Thursday 1 May 2014

Do you have a reservation?

We are parked up tonight at a Wohnmobilstellplatz "Siebengebirgsblick" (phew) at Bad Honnef. This wasn't our first choice when we set off this morning. To be honest we didn't even know such words existed this morning! We were intending to stay at a campsite right on the Rhine a couple of miles away on the other side of the river. When we arrived the sun was shining and there was a lot of activity; food stalls, beer tents, green fields full of Motorhomes and lots of happy smiling people - just what we wanted. We found our way to the reception/registration desk which was an annexe of the beer tent and asked how much and where do we park? "Do you have a reservation?" was the response. Reservation? We're nomads, we don't make reservations. We're free spirits, currently exploring Western Europe. We only have a small Motorhome. None of these responses was correct so after a ten point turn we left all the happy smiling people to their food stalls and beer tent and drove down to the ferry to take us over the Rhine to a couple of sites we had as back up. These turned out to be fields containing lots of dead caravans. But we stumbled upon this place which is ok, clean and tidy,8 euros a night and a twenty minute walk back down to the river and a bar where we could watch the ferry tooing and froing and massive barges slicing up and down whilst we enjoyed a couple of steins of Germany's finest.

Today is a public holiday in most of Europe and they take these things seriously here, no queues for Ikea or the garden centre - they're all closed, as are all the shops and supermarkets. Excellent, just the way things should be on a public holiday. There are lots of river walks and cycle ways here and plenty of families taking advantage of them on a warm day which must be better for your health and your wallet than trudging round a retail park.

Bad Honnef I hear you ask? Well, I came here on a school trip when I was fifteen. That's all. Anyway it's good to be in Germany, after a day we like it but I'll save our impressions of Germany for a few more days.

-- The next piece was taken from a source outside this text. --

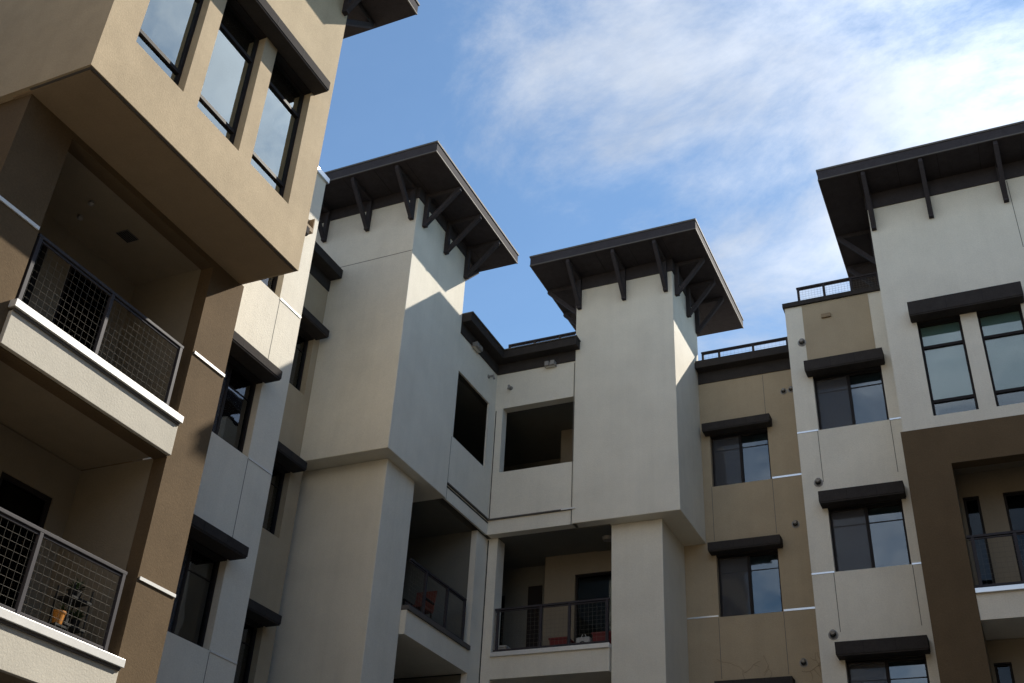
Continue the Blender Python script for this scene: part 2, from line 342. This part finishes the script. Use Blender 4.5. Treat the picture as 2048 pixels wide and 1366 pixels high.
# balcony rooms
for i, (fz, cz) in enumerate(((F3, 10.0), (F2, 6.66), (F1, 3.24))):
    lo = fz-.62
    MB().wall('x', -12.0, .2, 7.14, 10.75, fz, cz, [(9.2, 10.15, fz, fz+2.3), (7.7, 8.75, fz, fz+2.3)]).build('balcony_wall', INT, bl)
    MB().box(-12.0, LB-.245, 7.14, 7.38, fz, cz).build('balcony_wall', INT, bl)
    MB().box(-12.0, LB-.245, 10.49, 10.73, fz, cz).build('balcony_wall', INT, bl)
    MB().box(-12.2, LB-.02, 7.385, 10.485, lo+.02, fz-.02).build('balcony_floor', CEIL, bl)
    for (p, q) in ((9.2, 10.15), (7.7, 8.75)):
        dd = MB(); dd.box(-12.09, -12.03, p, p+.07, fz, fz+2.3).box(-12.09, -12.03, q-.07, q, fz, fz+2.3).box(-12.09, -12.03, p+.07, q-.07, fz+2.23, fz+2.3).box(-12.09, -12.03, p+.07, q-.07, fz, fz+.09)
        d = dd.build('balcony_door', FRAME, bl)
        MB().box(-12.075, -12.065, p+.07, q-.07, fz+.09, fz+2.23).build('pane', GLASSD, d)
        MB().box(-12.18, -12.17, p-.02, q+.02, fz, fz+2.32).build('dark_backing', BACKING, d)  # dark sheet in place of the unlit room behind the door
    # pale slab edge, sunlit cap
    MB().box(LB-.02, LB+.06, 7.36, 10.50, lo, fz-.115).build('slab_edge', SLABC, bl, 'cream stucco edge of the balcony floor', bevel=.006)
    MB().box(LB-.10, LB+.115, 7.33, 10.52, fz-.11, fz-.005).build('balcony_cap', FLASH, bl, 'white metal cap on the balcony edge', bevel=.005)
    MB().box(LB-.02, LB+.08, 7.36, 10.50, fz-.15, fz-.112).build('cap_shadow_strip', DRIP, bl)  # solid dark strip; the cap's shadow line is put into its colour
    if i < 2: railing(bl, 'x', LB, 7.41, 10.30, fz+.02, fz+1.09, (7.45, 8.80, 10.26), d=.03, label='grey balcony railing with wire mesh, %s balcony' % ('upper' if i == 0 else 'lower'))
MB().box(-12.2, LB-.245, 7.14, 10.73, 10.0, 10.10).build('balcony_ceiling', CEIL, bl)
v = MB().box(-11.32, -11.10, 9.26, 9.52, 9.985, 10.0).build('ceiling_vent', DRIP, bl)
s_ = MB()
for k in range(6): s_.box(-11.31+k*.036, -11.292+k*.036, 9.27, 9.51, 9.978, 9.986)
s_.build('grille', BLK, v)
for (x, y) in ((-11.15, 8.55), (-11.55, 8.75)): MB().cyl((x, y, 10.0), (x, y, 9.95), .035, 12).cyl((x, y, 9.95), (x, y, 9.93), .05, 12, r2=.02).build('sprinkler_head', VENT, bl)
for z in (8.40, 4.87, 1.4):
    flash(bl, 'x', LB, 6.62, 7.36, z, .05, FLASH, .02); flash(bl, 'x', LB, 10.52, 11.255, z, .045, FLASH, .02)
# sand bay above
wz = (11.06, 13.56); wy = ((7.02, 8.02), (8.33, 9.33), (9.63, 10.66))
MB().wall('x', TB, .28, 6.5, 11.21, 10.11, 16.9, [(a, b, *wz) for a, b in wy]).build('wall', SAND, bl, 'sunlit sand coloured stucco bay with three tall windows')
MB().wall('y', 6.5, .28, -20, TB-.28, 10.11, 16.9).build('wall', SAND, bl, 'shaded sand coloured end wall')
MB().box(-20, TB-.28, 10.95, 11.21, 10.11, 16.9).build('wall', SAND, bl)
MB().box(-20, TB-.28, 6.78, 10.95, 10.13, 10.4).build('bay_floor', SOFF, bl)
MB().box(LB-.3, TB-.06, 6.56, 11.15, 10.085, 10.13).build('soffit', SOFF, bl, 'brown underside of the projecting bay')
MB().box(TB-.05, TB-.02, 6.53, 11.18, 10.095, 10.109).box(LB+.02, TB-.05, 6.53, 6.56, 10.095, 10.109).build('drip_strip', DRIP, bl)
MB().box(-20, TB-.8, 6.9, 10.9, 10.45, 16.6).build('room', ROOM, bl)
for a, b in wy: window(bl, 'x', TB, a, b, *wz, 'tall')
awning(bl, 'x', TB, 6.86, 10.76, 13.55, 13.77, .29)
roof(bl, -21, -8.49, 5.45, 12.27, 16.9, 17.2)
for y in (11.08, 9.85, 8.6, 7.4): bracket(bl, 'x', TB, y, 15.98, 16.9, .78)
for x in (-9.45, -10.7): bracket(bl, 'y', 11.21, x, 15.98, 16.9, .95, -1)
for x in (-9.45, -10.7, -11.95): bracket(bl, 'y', 6.5, x, 15.98, 16.9, .95)
MB().box(-20, TB+.03, 6.47, 11.24, 16.58, 16.895).build('frieze', DARK, bl)
# cream column of windows
lwin = [(12.05, 13.54, a, b) for a, b in ((11.65, 13.12), (8.27, 9.80), (4.88, 6.40), (1.5, 3.0))]
MB().wall('x', LW, .28, 11.2, 14.27, G, 15.12, lwin).build('wall', CREAM, bl, 'cream stucco wall with a column of windows')
MB().box(LT-.2, LW-.28, 13.99, 14.27, G, 15.12).build('wall', CREAM, bl)
MB().box(-20, LW-.9, 11.3, 13.95, G, 15.0).build('room', ROOM, bl)
MB().box(-13.5, LW+.05, 11.3, 14.32, 15.12, 15.25).build('coping', ALU, bl, 'pale metal coping on the cream wall', bevel=.006)
for w in lwin:
    window(bl, 'x', LW, *w, 'slider'); awning(bl, 'x', LW, w[0]-.1, w[1]+.08, w[3]-.005, w[3]+.19, .34)
    flash(bl, 'x', LW, 13.56, 14.26, w[2], .035, FLASH); flash(bl, 'x', LW, 11.3, 12.03, w[2], .035, FLASH)
    vjoint(bl, 'x', LW, 13.555, w[2]-1.62, w[2]-.02)
MB().lb('x', LW, 13.72, 13.98, -.14, .004, 13.50, 13.60).lb('x', LW, 13.72, 13.98, -.02, .004, 13.6, 13.86).lb('x', LW, 13.72, 13.75, -.14, -.02, 13.6, 13.86).lb('x', LW, 13.95, 13.98, -.14, -.02, 13.6, 13.86).build('rain_scupper', SOFF, bl)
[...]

Yesterday, to be honest, was not the most auspicious start to our trip. We had parked up the night before in a pub car park ten minutes from the Eurotunnel terminal and set the alarm clock for 6.30am to give us plenty of time to catch the 8.20 train. Unfortunately I set the alarm wrong so it woke us at 7.30!! Fortunately Eurotunnel give you a two hour window either side of your departure time so when we finally arrived they allocated us a departure time of 10.20 which would arrive in France at midday local time. On arrival at Calais we put the co-ordinates of our Belgium Aire into the SatNavs which gave us a journey time of three hours.

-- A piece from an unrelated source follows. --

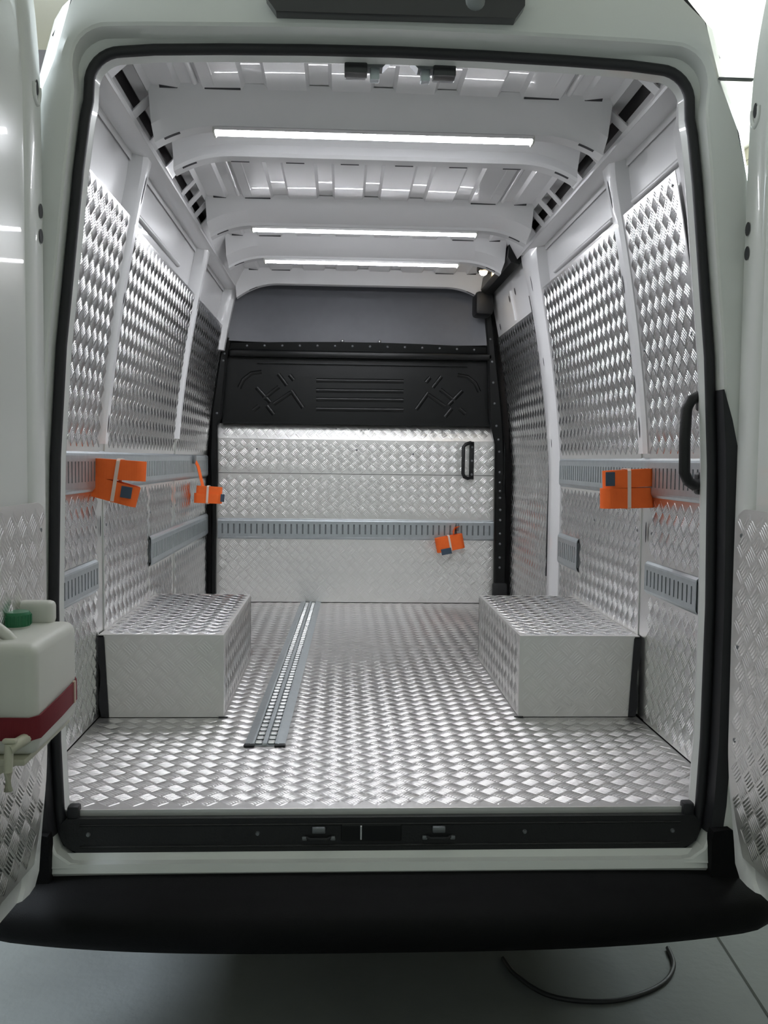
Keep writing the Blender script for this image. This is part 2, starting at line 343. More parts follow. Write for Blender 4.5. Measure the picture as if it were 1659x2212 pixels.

This would have been fine if we hadn't first been held up for an hour and a half by roadworks on the E40. Even that wouldn't have been too bad had the Brussels ring road not been one big car park! I've never seen so much traffic just stalled in all my life. All the slip roads had cars and lorries queuing to get on and off main roads and it was absolute chaos. We crawled around Brussels to get on the last leg of our journey only to be slowed down again by a minor accident.....Aaaaargh! It finally took us over six hours to get to our destination, a little under 200 miles. When we said to friends and family that we were in no hurry as we travelled across to Greece this wasn't really what we meant.

The Aire we stopped at was next to a very well equipped and expensive looking equestrian centre with cafe, bar, restaurant, gym, sports centre, dry ski slope and all manor of horsey buildings. We didn't take advantage of any of the facilities or explore the surrounding woodland within the national park location. We were too tired to be honest and after a beer and a snack tea we were about ready for our beds.

So our first impressions of Belgium were coloured by the fact that our journey took twice as long as anticipated and on my "personal scale of driving ability by nation" Belgians would score a 5. When you consider that I would give Moroccan drivers an 8 you get some idea of how rubbish these folk are at driving.

No pictures from yesterday, Belgium is not the most picturesque of places. No pictures from today either.